====== Given information
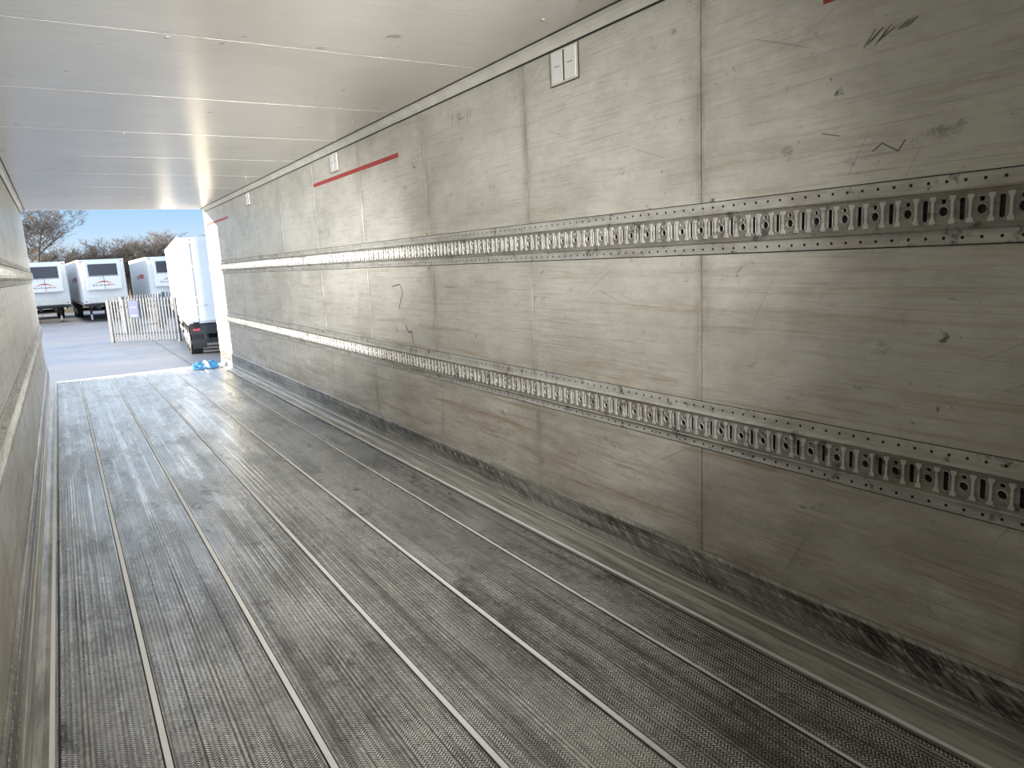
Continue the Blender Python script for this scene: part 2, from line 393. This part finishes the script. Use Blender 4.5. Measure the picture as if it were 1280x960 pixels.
def rail_cell():
    mb = MB()
    def put(vs, fs, d, mat):
        b = len(mb.v); mb.v += [(d, u, v) for u, v in vs]
        for f in fs: mb.f.append(tuple(b + i for i in f)); mb.mi.append(mb.m(mat))
    def offs(h, w):
        n = len(h); out = []
        ar = sum(h[i][0] * h[(i + 1) % n][1] - h[(i + 1) % n][0] * h[i][1] for i in range(n))
        sg = 1 if ar > 0 else -1
        for i in range(n):
            p = Vector(h[i - 1]); q = Vector(h[(i + 1) % n]); t = (q - p).normalized()
            out.append((h[i][0] + t.y * w * sg, h[i][1] - t.x * w * sg))
        return out
    vs, fs = fill([(0, -0.05), (CELL, -0.05), (CELL, 0.05), (0, 0.05)], [slot, rnd, notch])
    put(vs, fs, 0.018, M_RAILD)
    for h, w1 in ((slot, 0.0025), (rnd, 0.003), (notch, 0.002)):
        n = len(h); o1 = offs(h, w1); o2 = offs(h, 0.001)
        for i in range(n):
            j = (i + 1) % n
            mb.face([(0.0181, *o1[i]), (0.0181, *o1[j]), (0.0205, *o2[j]), (0.0205, *o2[i])], M_RAIL)
            mb.face([(0.0205, *o2[i]), (0.0205, *o2[j]), (0.010, *h[j]), (0.010, *h[i])], M_RAIL)
    for u0 in (0.0515, 0.0985):
        w, s, hh = 0.0035, 0.0085, 0.038
        prof = [(-s, -hh), (s, -hh), (s, -hh + 0.008), (w, -hh + 0.016), (w, hh - 0.016), (s, hh - 0.008), (s, hh), (-s, hh), (-s, hh - 0.008), (-w, hh - 0.016), (-w, -hh + 0.016), (-s, -hh + 0.008)]
        pts = [(u0 + a, v) for a, v in prof]
        mb.face([(0.0235, a, v) for a, v in pts], M_RIM)
        for i in range(len(pts)):
            a = pts[i]; b = pts[(i + 1) % len(pts)]
            mb.face([(0.018, *a), (0.018, *b), (0.0235, *b), (0.0235, *a)], M_RAIL)
    for sgn in (1, -1):
        hh = [circ(0.025, sgn * 0.078, 0.005, 8), circ(0.075, sgn * 0.078, 0.005, 8)]
        lo, hi = sorted((sgn * 0.058, sgn * 0.095))
        vs, fs = fill([(0, lo), (CELL, lo), (CELL, hi), (0, hi)], hh)
        put(vs, fs, 0.006, M_RAIL)
        a, b, c = sgn * 0.05, sgn * 0.0515, sgn * 0.058
        mb.face([(0.018, 0, a), (0.018, CELL, a), (0.026, CELL, b), (0.026, 0, b)], M_RAIL)
        mb.face([(0.026, 0, b), (0.026, CELL, b), (0.006, CELL, c), (0.006, 0, c)], M_RAIL)
        e = sgn * 0.095
        mb.face([(0.006, 0, e), (0.006, CELL, e), (0.0, CELL, e + sgn * 0.002), (0.0, 0, e + sgn * 0.002)], M_RAIL)
        mb.face([(0.0004, 0, e + sgn * 0.001), (0.0004, CELL, e + sgn * 0.001), (0.0004, CELL, e + sgn * 0.005), (0.0004, 0, e + sgn * 0.005)], M_DARK)
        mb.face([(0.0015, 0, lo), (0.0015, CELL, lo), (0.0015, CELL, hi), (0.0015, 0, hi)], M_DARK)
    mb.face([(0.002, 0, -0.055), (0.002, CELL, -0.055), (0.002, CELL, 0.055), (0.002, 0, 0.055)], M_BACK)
    return mb
for side in ('right', 'left'):
    for zc in (1.5875, 0.803):
        c = rail_cell(); sx = 1 if side == 'right' else -1; X0 = XR if side == 'right' else XL
        c.v = [(X0 - sx * d, YB + u, zc + v) for d, u, v in c.v]
        o = c.obj('lashing_rail', fix=False)
        m = o.modifiers.new('array', 'ARRAY'); m.use_relative_offset = False; m.use_constant_offset = True
        m.constant_offset_displace = (0, CELL, 0); m.count = int((YD - YB) / CELL)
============
## Your goal
Count every line in the data that contains the word "face", then give that count and nothing else.

## Solution below
10